WHAT THE EXERCISE ASKS: Transcribe the records below from the first line to the line that includes "axis=-1, keepdims=True), 1e-9)", inclusive, and omit the pictures.

** BEGIN DATA PROVIDED **

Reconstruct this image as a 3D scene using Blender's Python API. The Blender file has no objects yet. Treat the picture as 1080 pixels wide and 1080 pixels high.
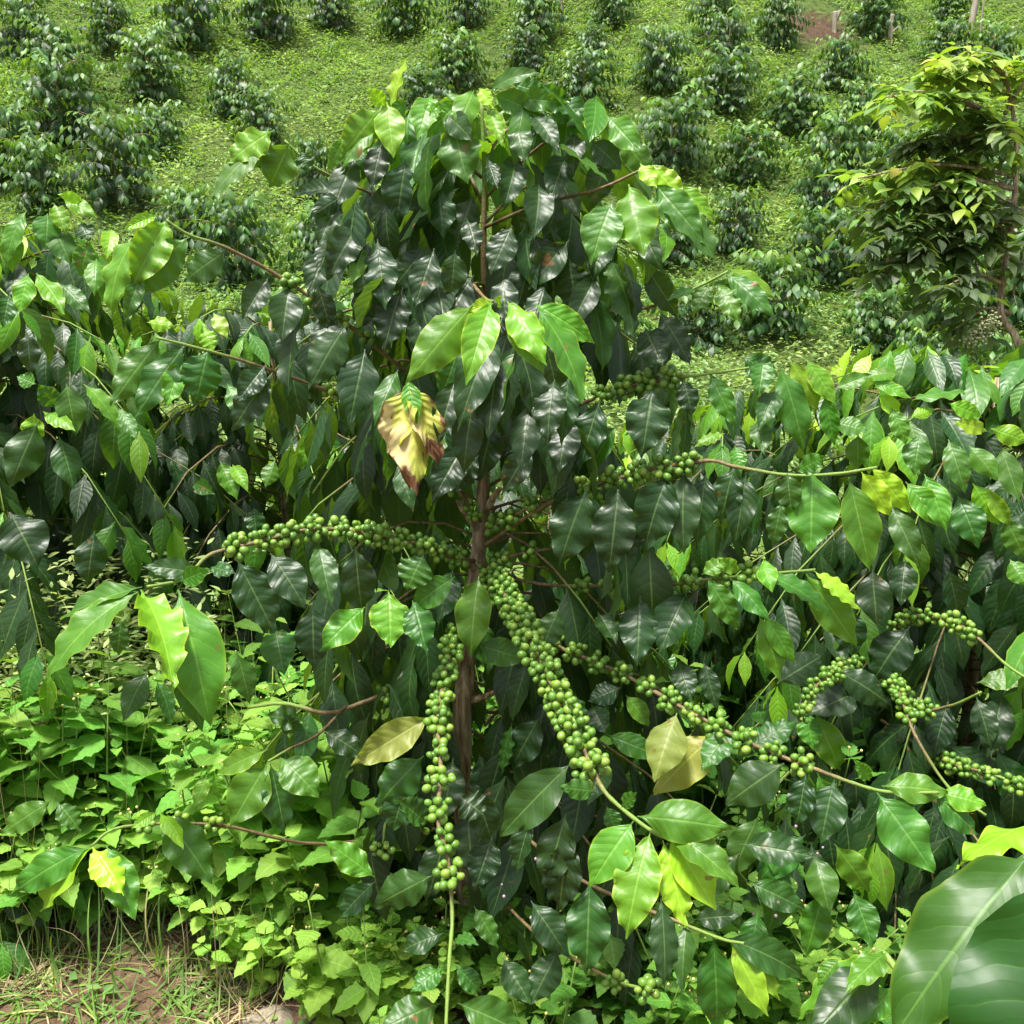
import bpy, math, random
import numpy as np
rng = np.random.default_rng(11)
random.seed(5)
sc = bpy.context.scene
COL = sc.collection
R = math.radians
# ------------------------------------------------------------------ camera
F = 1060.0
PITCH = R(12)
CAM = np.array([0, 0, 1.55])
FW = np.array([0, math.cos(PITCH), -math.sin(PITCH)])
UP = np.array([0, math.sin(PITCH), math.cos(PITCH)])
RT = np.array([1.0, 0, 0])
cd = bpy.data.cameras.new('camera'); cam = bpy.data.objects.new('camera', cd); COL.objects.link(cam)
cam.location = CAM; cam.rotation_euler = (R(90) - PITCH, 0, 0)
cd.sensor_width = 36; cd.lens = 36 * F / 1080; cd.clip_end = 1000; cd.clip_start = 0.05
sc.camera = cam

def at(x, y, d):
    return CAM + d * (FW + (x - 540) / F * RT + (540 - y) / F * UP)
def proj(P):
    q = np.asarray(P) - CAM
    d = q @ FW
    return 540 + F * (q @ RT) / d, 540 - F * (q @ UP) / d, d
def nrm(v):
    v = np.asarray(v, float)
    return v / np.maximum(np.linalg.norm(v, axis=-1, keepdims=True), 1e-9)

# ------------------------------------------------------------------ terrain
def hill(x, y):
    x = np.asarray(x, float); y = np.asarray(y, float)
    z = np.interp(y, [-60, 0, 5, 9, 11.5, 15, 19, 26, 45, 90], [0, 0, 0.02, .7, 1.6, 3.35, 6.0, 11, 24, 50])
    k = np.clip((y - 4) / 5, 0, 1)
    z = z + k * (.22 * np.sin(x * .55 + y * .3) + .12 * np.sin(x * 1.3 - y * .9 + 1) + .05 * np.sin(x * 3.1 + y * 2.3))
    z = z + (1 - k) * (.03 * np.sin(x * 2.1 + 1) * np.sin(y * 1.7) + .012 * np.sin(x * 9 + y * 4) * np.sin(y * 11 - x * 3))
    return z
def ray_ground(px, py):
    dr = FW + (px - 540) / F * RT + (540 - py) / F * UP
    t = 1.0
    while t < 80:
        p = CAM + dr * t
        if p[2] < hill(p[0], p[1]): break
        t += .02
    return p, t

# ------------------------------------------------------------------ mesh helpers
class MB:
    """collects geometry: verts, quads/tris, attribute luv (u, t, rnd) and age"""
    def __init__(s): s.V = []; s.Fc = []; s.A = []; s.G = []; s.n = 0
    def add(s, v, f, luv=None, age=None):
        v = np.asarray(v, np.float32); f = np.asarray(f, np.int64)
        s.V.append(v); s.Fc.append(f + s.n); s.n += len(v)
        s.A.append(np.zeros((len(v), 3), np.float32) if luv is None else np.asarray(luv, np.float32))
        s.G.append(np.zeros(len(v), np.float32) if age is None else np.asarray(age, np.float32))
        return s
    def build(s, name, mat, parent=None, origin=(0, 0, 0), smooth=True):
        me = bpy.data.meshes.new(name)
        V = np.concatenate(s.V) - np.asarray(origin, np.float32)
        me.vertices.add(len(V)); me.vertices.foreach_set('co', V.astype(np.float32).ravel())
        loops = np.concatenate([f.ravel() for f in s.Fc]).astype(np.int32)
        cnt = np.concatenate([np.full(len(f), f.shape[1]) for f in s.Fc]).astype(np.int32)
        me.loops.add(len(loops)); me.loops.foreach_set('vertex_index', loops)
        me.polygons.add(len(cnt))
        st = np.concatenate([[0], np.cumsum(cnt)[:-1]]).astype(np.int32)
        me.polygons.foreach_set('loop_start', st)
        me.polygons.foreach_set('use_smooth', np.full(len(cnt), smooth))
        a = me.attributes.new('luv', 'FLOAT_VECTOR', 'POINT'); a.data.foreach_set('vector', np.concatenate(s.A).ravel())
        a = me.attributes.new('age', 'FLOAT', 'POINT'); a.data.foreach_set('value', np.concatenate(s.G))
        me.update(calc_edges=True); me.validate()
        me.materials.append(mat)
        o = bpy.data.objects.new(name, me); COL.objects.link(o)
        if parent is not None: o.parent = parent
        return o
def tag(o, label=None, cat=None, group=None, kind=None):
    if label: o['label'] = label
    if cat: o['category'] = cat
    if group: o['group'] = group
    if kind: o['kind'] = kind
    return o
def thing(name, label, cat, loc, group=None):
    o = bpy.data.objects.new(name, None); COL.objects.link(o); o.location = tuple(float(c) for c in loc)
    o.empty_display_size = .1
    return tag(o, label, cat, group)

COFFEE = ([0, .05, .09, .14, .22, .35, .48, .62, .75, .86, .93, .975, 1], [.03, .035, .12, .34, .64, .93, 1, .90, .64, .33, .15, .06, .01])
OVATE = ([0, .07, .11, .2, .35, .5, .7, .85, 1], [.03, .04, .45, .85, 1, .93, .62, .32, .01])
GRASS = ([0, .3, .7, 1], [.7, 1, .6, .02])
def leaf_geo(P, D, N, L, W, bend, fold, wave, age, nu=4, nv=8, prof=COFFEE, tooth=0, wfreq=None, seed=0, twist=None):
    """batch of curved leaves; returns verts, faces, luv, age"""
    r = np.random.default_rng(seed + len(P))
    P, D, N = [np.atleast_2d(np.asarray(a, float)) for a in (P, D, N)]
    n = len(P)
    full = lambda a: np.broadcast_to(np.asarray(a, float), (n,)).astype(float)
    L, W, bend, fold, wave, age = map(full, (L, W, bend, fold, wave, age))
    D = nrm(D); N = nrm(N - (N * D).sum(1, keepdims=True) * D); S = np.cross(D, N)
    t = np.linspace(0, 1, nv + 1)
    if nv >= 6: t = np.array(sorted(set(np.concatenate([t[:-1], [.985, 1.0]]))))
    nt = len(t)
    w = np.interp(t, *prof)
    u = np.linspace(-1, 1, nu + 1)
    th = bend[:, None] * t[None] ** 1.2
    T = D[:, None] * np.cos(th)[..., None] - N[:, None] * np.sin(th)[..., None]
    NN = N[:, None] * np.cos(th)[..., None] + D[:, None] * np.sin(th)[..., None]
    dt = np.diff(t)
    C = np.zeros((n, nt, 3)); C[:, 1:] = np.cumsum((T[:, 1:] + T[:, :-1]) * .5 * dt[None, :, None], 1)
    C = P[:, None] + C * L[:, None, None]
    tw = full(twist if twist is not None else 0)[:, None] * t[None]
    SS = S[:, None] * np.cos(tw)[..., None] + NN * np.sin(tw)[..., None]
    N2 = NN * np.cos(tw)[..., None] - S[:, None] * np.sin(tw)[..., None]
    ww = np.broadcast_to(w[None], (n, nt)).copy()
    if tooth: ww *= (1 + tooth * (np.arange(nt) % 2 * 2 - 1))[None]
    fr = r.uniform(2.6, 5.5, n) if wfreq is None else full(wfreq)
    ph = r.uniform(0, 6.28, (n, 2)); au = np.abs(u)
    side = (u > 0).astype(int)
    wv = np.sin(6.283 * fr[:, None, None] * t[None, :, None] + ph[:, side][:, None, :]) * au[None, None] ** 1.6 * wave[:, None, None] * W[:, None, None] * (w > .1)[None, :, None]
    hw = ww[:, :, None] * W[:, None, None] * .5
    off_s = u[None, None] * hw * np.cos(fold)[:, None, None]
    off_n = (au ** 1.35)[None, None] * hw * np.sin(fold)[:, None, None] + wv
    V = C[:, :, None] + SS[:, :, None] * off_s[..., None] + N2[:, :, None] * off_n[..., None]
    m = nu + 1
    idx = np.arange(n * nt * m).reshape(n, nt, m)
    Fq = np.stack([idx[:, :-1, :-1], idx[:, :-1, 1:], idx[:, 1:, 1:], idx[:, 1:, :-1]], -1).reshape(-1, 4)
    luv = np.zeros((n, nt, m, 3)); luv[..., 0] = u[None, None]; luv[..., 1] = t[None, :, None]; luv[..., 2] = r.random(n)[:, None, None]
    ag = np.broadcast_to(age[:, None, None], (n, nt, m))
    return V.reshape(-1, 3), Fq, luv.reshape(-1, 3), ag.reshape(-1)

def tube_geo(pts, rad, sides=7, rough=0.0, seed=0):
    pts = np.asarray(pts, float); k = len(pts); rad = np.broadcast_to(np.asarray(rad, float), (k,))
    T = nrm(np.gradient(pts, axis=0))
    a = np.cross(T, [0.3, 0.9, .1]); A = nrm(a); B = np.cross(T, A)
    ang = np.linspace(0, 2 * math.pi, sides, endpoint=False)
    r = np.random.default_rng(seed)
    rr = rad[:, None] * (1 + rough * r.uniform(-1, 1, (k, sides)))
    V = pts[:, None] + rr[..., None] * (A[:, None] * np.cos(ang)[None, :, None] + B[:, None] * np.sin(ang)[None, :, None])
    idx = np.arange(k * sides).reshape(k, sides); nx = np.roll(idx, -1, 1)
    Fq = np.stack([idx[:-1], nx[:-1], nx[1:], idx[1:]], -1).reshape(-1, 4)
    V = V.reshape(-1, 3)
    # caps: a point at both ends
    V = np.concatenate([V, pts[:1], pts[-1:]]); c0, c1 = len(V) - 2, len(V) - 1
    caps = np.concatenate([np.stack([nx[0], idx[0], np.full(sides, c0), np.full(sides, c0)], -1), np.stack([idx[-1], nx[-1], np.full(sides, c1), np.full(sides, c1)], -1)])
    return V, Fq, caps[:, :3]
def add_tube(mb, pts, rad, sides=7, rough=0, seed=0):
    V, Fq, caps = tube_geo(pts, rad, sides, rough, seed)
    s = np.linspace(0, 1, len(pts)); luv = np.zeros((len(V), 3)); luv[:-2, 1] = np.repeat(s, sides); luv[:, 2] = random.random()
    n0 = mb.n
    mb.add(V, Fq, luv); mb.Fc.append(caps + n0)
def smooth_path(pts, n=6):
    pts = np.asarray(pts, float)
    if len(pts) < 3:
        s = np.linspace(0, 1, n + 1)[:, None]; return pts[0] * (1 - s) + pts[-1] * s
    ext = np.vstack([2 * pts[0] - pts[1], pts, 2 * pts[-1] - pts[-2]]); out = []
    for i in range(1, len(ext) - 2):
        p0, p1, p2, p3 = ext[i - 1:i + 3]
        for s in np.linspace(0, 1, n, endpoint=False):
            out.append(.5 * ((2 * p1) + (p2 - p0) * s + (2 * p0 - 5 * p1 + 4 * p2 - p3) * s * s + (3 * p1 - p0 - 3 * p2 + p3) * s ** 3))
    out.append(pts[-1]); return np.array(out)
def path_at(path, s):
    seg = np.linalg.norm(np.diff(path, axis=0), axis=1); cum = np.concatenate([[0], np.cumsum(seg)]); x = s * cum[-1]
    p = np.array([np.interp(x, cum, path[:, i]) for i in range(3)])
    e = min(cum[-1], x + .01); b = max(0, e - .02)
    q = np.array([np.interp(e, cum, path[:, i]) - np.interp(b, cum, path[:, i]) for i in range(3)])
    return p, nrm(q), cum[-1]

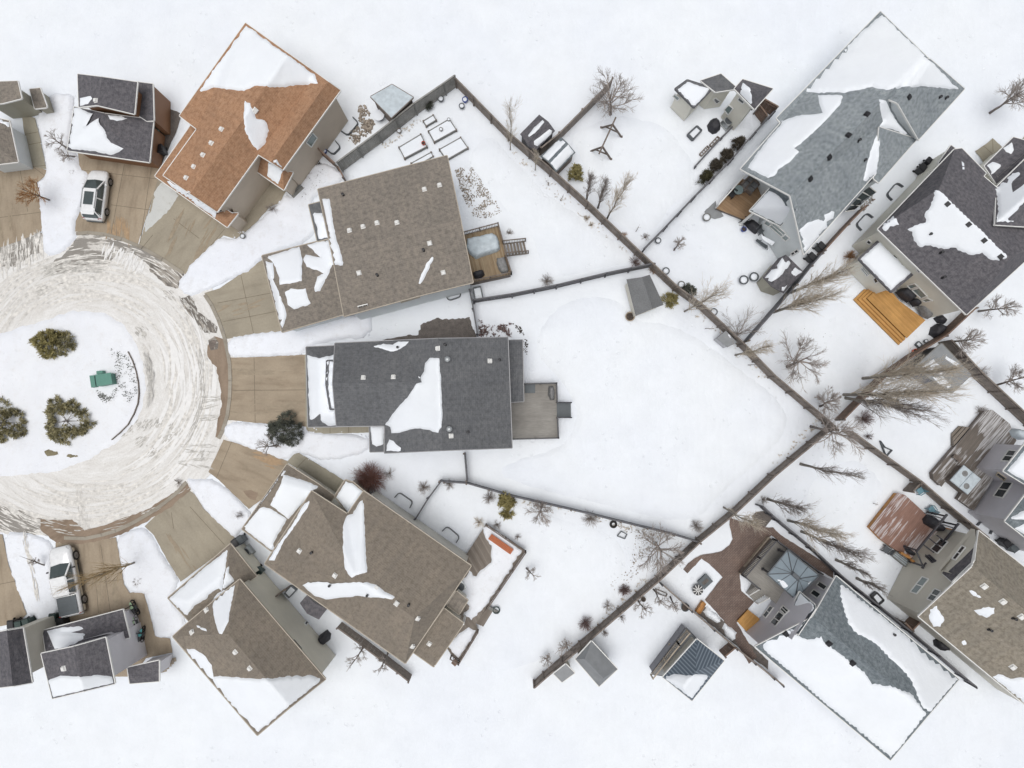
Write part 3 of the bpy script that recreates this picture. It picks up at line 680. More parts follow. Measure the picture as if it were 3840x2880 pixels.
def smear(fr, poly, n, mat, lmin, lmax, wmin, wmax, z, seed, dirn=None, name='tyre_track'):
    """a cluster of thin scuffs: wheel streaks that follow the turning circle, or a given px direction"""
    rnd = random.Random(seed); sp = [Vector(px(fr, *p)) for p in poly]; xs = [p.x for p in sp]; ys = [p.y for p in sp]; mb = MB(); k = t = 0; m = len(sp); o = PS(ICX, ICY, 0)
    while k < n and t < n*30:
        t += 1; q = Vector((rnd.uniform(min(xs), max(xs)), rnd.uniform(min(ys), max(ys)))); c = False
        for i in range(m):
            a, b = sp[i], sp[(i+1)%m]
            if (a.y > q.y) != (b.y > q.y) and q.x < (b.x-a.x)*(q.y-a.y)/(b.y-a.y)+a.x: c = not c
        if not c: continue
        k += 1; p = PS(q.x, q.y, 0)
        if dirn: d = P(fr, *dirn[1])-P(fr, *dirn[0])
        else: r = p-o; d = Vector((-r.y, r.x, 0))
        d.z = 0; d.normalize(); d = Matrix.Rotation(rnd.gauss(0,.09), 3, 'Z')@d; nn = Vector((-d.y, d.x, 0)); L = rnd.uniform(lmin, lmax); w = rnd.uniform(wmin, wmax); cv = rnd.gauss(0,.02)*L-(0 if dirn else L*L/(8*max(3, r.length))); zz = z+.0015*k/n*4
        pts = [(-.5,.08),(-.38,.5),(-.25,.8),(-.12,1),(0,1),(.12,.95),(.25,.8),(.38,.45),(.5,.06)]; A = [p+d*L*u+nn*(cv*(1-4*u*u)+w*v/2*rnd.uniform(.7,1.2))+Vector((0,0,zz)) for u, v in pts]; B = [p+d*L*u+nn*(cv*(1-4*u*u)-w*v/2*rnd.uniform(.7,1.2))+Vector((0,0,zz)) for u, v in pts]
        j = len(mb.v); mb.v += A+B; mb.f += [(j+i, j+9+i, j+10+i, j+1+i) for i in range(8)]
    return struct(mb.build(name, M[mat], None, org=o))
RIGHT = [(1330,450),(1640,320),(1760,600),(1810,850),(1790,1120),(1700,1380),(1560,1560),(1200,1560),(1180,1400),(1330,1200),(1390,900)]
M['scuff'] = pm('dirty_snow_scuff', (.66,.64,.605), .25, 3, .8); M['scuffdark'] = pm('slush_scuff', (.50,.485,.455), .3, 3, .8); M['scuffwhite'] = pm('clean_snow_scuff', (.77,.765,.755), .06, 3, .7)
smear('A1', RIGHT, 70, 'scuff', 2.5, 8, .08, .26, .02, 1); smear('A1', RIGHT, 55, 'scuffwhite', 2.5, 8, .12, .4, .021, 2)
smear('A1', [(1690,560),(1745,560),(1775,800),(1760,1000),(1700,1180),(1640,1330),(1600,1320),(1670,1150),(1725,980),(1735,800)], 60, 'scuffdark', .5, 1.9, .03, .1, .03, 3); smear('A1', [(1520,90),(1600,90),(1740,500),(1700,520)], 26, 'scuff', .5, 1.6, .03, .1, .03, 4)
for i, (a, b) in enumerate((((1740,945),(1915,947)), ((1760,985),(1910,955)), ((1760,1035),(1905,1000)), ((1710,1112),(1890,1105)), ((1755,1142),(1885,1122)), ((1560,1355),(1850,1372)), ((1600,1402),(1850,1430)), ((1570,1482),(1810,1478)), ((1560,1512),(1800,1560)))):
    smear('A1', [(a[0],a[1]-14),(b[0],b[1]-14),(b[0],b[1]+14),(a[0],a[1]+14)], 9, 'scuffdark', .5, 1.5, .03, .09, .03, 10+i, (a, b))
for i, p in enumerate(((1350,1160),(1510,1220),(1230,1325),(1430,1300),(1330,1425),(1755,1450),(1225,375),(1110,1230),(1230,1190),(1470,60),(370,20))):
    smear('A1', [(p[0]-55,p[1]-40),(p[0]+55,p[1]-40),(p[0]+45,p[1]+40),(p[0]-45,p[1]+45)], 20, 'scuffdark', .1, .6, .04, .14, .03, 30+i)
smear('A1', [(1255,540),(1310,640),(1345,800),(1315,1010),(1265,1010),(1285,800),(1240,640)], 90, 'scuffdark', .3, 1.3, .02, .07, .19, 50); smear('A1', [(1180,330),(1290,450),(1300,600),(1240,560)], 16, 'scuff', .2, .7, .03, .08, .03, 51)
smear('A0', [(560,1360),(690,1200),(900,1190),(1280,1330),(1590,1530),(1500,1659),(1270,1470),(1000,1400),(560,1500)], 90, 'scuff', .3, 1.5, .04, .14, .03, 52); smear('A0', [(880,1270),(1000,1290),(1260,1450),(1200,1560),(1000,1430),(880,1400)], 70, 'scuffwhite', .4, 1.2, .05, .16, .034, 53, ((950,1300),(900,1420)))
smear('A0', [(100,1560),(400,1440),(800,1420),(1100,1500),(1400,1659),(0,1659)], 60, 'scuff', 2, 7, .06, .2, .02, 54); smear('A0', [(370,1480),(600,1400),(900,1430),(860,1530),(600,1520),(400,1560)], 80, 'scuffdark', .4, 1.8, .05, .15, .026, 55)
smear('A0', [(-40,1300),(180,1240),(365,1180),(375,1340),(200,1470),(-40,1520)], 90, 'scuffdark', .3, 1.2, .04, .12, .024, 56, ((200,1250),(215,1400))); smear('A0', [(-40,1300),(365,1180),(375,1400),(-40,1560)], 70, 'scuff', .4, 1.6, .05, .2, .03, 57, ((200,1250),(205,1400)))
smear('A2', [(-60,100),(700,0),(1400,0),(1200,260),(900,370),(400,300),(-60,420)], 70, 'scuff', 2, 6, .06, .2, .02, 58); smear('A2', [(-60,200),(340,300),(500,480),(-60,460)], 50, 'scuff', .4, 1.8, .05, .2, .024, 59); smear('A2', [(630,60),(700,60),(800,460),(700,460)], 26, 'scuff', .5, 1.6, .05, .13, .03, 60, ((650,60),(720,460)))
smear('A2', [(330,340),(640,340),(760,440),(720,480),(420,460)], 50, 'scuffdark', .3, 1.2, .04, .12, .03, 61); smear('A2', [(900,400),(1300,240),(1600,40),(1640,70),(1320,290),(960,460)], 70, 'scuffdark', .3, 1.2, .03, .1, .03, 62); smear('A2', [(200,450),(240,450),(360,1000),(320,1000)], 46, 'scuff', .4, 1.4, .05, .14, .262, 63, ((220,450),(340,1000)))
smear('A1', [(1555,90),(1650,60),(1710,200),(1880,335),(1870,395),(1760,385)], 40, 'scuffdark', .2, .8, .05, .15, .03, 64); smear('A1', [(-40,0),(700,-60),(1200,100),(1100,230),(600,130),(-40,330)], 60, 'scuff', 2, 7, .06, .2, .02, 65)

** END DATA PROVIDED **

RESULT OF THE EXERCISE:
Reconstruct this image as a 3D scene using Blender's Python API. The Blender file has no objects yet. Treat the picture as 1080 pixels wide and 1080 pixels high.
import bpy, math, random
import numpy as np
rng = np.random.default_rng(11)
random.seed(5)
sc = bpy.context.scene
COL = sc.collection
R = math.radians
# ------------------------------------------------------------------ camera
F = 1060.0
PITCH = R(12)
CAM = np.array([0, 0, 1.55])
FW = np.array([0, math.cos(PITCH), -math.sin(PITCH)])
UP = np.array([0, math.sin(PITCH), math.cos(PITCH)])
RT = np.array([1.0, 0, 0])
cd = bpy.data.cameras.new('camera'); cam = bpy.data.objects.new('camera', cd); COL.objects.link(cam)
cam.location = CAM; cam.rotation_euler = (R(90) - PITCH, 0, 0)
cd.sensor_width = 36; cd.lens = 36 * F / 1080; cd.clip_end = 1000; cd.clip_start = 0.05
sc.camera = cam

def at(x, y, d):
    return CAM + d * (FW + (x - 540) / F * RT + (540 - y) / F * UP)
def proj(P):
    q = np.asarray(P) - CAM
    d = q @ FW
    return 540 + F * (q @ RT) / d, 540 - F * (q @ UP) / d, d
def nrm(v):
    v = np.asarray(v, float)
    return v / np.maximum(np.linalg.norm(v, axis=-1, keepdims=True), 1e-9)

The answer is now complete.